# GIVEN MATERIAL
* * * * *

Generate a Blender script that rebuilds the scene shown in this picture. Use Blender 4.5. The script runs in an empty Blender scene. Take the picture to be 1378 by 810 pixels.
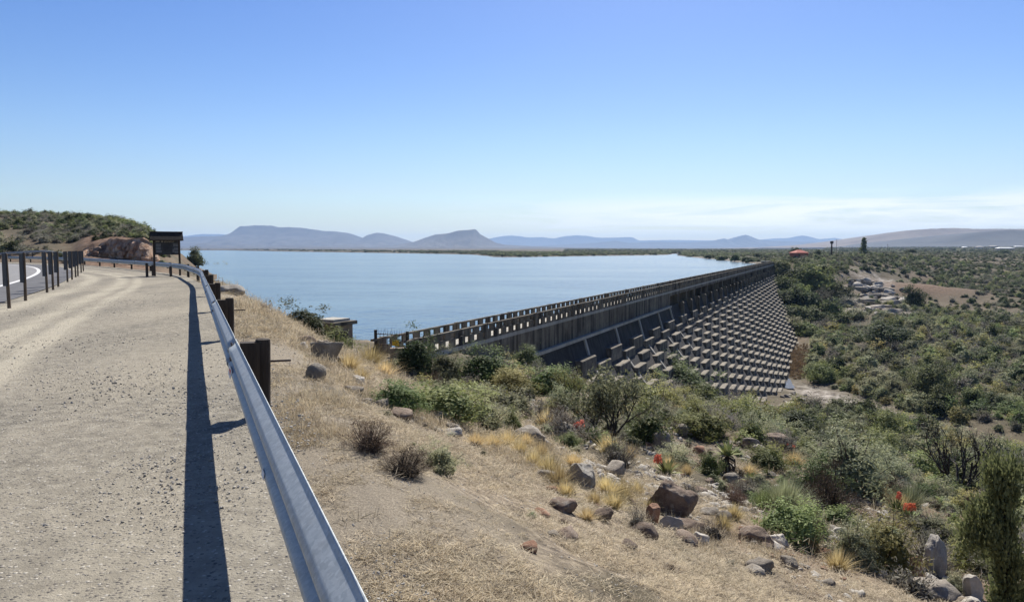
import bpy, math, random
import numpy as np
from mathutils import Vector

random.seed(7)
SC = bpy.context.scene
COL = SC.collection
R = math.radians
EYE = 1.6
FPX = 1000.0           # focal length in photograph pixels (1378 wide)
PITCH = R(4.0)

# ------------------------------------------------------------------ scene objects
def tag(o, label=None, cat=None, group=None, kind=None):
    if label: o['label'] = label
    if cat: o['category'] = cat
    if group: o['group'] = group
    if kind: o['kind'] = kind
    return o

def empty(name, loc, rz=0.0, label=None, cat=None, group=None):
    o = bpy.data.objects.new(name, None)
    o.empty_display_size = 0.3
    COL.objects.link(o)
    o.location = loc
    o.rotation_euler = (0, 0, rz)
    return tag(o, label, cat, group)

def link(name, me, parent=None):
    o = bpy.data.objects.new(name, me)
    COL.objects.link(o)
    if parent is not None: o.parent = parent
    return o

def mesh_np(name, V, F, mats=(), smooth=False, midx=None, tint=None, zone=None):
    """mesh from numpy arrays, all faces with the same corner count"""
    V = np.asarray(V, dtype=np.float32); F = np.asarray(F, dtype=np.int32)
    me = bpy.data.meshes.new(name)
    k = F.shape[1]
    me.vertices.add(len(V)); me.vertices.foreach_set('co', V.ravel())
    me.loops.add(F.size); me.loops.foreach_set('vertex_index', F.ravel())
    me.polygons.add(len(F))
    me.polygons.foreach_set('loop_start', np.arange(0, F.size, k, dtype=np.int32))
    if midx is not None: me.polygons.foreach_set('material_index', np.asarray(midx, dtype=np.int32))
    if smooth: me.polygons.foreach_set('use_smooth', np.ones(len(F), dtype=bool))
    for m in mats: me.materials.append(m)
    if tint is not None:
        a = me.attributes.new('tint', 'FLOAT', 'POINT'); a.data.foreach_set('value', np.asarray(tint, dtype=np.float32))
    if zone is not None:
        a = me.attributes.new('zone', 'FLOAT_COLOR', 'POINT'); a.data.foreach_set('color', np.asarray(zone, dtype=np.float32).ravel())
    me.update(calc_edges=True); me.validate()
    return me

class MB:
    """collects shapes and links them as one mesh object"""
    def __init__(self): self.v = []; self.f = []; self.mi = []; self.m = 0
    def add(self, vs, fs):
        b = len(self.v); self.v += [tuple(p) for p in vs]
        for f in fs: self.f.append([b + i for i in f]); self.mi.append(self.m)
    def box(self, c, s, rz=0.0, X=None):
        cx, cy, cz = c; sx, sy, sz = s[0]/2, s[1]/2, s[2]/2
        vs = []
        co, si = math.cos(rz), math.sin(rz)
        for dz in (-sz, sz):
            for dx, dy in ((-sx,-sy),(sx,-sy),(sx,sy),(-sx,sy)):
                vs.append((cx+dx*co-dy*si, cy+dx*si+dy*co, cz+dz))
        if X: vs = [X(*p) for p in vs]
        self.add(vs, [(3,2,1,0),(4,5,6,7),(0,1,5,4),(1,2,6,5),(2,3,7,6),(3,0,4,7)])
    def prism(self, poly, a, b, X):
        """polygon poly of (u,v) extruded from a to b; X(t,u,v) -> point"""
        n = len(poly)
        vs = [X(a, u, v) for u, v in poly] + [X(b, u, v) for u, v in poly]
        fs = [tuple(range(n))[::-1], tuple(range(n, 2*n))]
        for i in range(n):
            j = (i+1) % n
            fs.append((i, j, n+j, n+i))
        self.add(vs, fs)
    def tube(self, pts, rad, n=6, cap=True):
        pts = [Vector(p) for p in pts]; rings = []
        for i, p in enumerate(pts):
            d = (pts[min(i+1, len(pts)-1)] - pts[max(i-1, 0)])
            if d.length < 1e-9: d = Vector((0,0,1))
            d.normalize()
            a = d.orthogonal().normalized() if abs(d.z) > 0.95 else d.cross(Vector((0,0,1))).normalized()
            b = d.cross(a)
            r = rad[i] if isinstance(rad, (list, tuple)) else rad
            rings.append([p + (a*math.cos(t) + b*math.sin(t))*r for t in [2*math.pi*k/n for k in range(n)]])
        vs = [q for r_ in rings for q in r_]
        fs = []
        for i in range(len(pts)-1):
            for k in range(n):
                k2 = (k+1) % n
                fs.append((i*n+k, i*n+k2, (i+1)*n+k2, (i+1)*n+k))
        if cap:
            fs.append(tuple(range(n))[::-1]); fs.append(tuple(range((len(pts)-1)*n, len(pts)*n)))
        self.add(vs, fs)
    def mesh(self, name, mats, smooth=False):
        me = bpy.data.meshes.new(name)
        me.from_pydata(self.v, [], self.f)
        for m in (mats if isinstance(mats, (list, tuple)) else [mats]): me.materials.append(m)
        me.polygons.foreach_set('material_index', self.mi)
        if smooth: me.polygons.foreach_set('use_smooth', [True]*len(self.f))
        me.update()
        return me
    def build(self, name, mats, parent=None, smooth=False):
        return link(name, self.mesh(name, mats, smooth), parent)

# ------------------------------------------------------------------ numpy noise
def _hash(ix, iy, seed):
    h = (ix.astype(np.int64)*374761393 + iy.astype(np.int64)*668265263 + seed*1442695041) & 0xffffffff
    h = ((h ^ (h >> 13))*1274126177) & 0xffffffff
    return ((h ^ (h >> 16)) & 0xffff) / 65535.0
def vnoise(x, y, seed=0):
    x = np.asarray(x, float); y = np.asarray(y, float)
    ix = np.floor(x); iy = np.floor(y); fx = x-ix; fy = y-iy
    fx = fx*fx*(3-2*fx); fy = fy*fy*(3-2*fy)
    a = _hash(ix, iy, seed); b = _hash(ix+1, iy, seed); c = _hash(ix, iy+1, seed); d = _hash(ix+1, iy+1, seed)
    return (a*(1-fx)+b*fx)*(1-fy) + (c*(1-fx)+d*fx)*fy - 0.5
def fbm(x, y, seed=0, oct=4, gain=0.5):
    s = 0; a = 1.0
    for k in range(oct):
        s = s + a*vnoise(x*2**k+17.3*k, y*2**k-9.1*k, seed+k); a *= gain
    return s
def sst(a, b, x):
    t = np.clip((x-a)/(b-a), 0, 1); return t*t*(3-2*t)

# ------------------------------------------------------------------ layout of the place
UX, UY = 0.3955, 0.9184                     # direction of the dam wall, near end to far end
OX, OY = -6.46, 45.0                        # near end of the downstream parapet
def dam_sp(x, y):
    dx = x-OX; dy = y-OY
    return dx*UX+dy*UY, dx*UY-dy*UX
def DW(s, p, z): return (OX+s*UX+p*UY, OY+s*UY-p*UX, z)

def catmull(P, step):
    P = [np.array(p, float) for p in P]; out = []
    for i in range(len(P)-1):
        p0 = P[max(i-1, 0)]; p1 = P[i]; p2 = P[i+1]; p3 = P[min(i+2, len(P)-1)]
        n = max(2, int(np.linalg.norm(p2-p1)/step))
        for k in range(n):
            t = k/n
            out.append(0.5*((2*p1)+(-p0+p2)*t+(2*p0-5*p1+4*p2-p3)*t*t+(-p0+3*p1-3*p2+p3)*t**3))
    out.append(P[-1]); return np.array(out)
RAIL_CTRL = [(0.43+.4314*20, -20), (0.43, 0), (0.43-.4314*12, 12), (0.43-.4314*24, 24), (-13.4, 32), (-16.4, 38), (-19.2, 43.3),
             (-23.0, 49), (-27.6, 55.2), (-34.2, 63.5), (-42, 73), (-51, 82), (-59, 89), (-67, 94.5), (-76, 97), (-84, 94), (-90, 88)]
RAIL = catmull(RAIL_CTRL, 0.25)
RAILC = catmull(RAIL_CTRL, 4.0)
def rail_dist(x, y):
    """signed distance to the guardrail, positive on the lake side"""
    x = np.asarray(x, float); y = np.asarray(y, float)
    best = np.full(x.shape, 1e18); sg = np.ones(x.shape)
    for i in range(len(RAILC)-1):
        ax, ay = RAILC[i]; bx, by = RAILC[i+1]
        vx, vy = bx-ax, by-ay
        L2 = vx*vx+vy*vy
        t = ((x-ax)*vx+(y-ay)*vy)/L2
        t = np.clip(t, -1e9 if i == 0 else 0, 1e9 if i == len(RAILC)-2 else 1)
        dx = x-(ax+t*vx); dy = y-(ay+t*vy)
        d2 = dx*dx+dy*dy
        m = d2 < best
        best = np.where(m, d2, best)
        sg = np.where(m, np.sign(vy*dx - vx*dy), sg)
    return np.sqrt(best)*sg
def lin_N(x, y): return (x-0.43)*0.918 + y*0.396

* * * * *

# STATED EXERCISE
Repeat only the lines from the beginning of the material through the line containing "from mathutils import Vector", both ends kept, leaving pictures out.

# IN RESPONSE
Generate a Blender script that rebuilds the scene shown in this picture. Use Blender 4.5. The script runs in an empty Blender scene. Take the picture to be 1378 by 810 pixels.
import bpy, math, random
import numpy as np
from mathutils import Vector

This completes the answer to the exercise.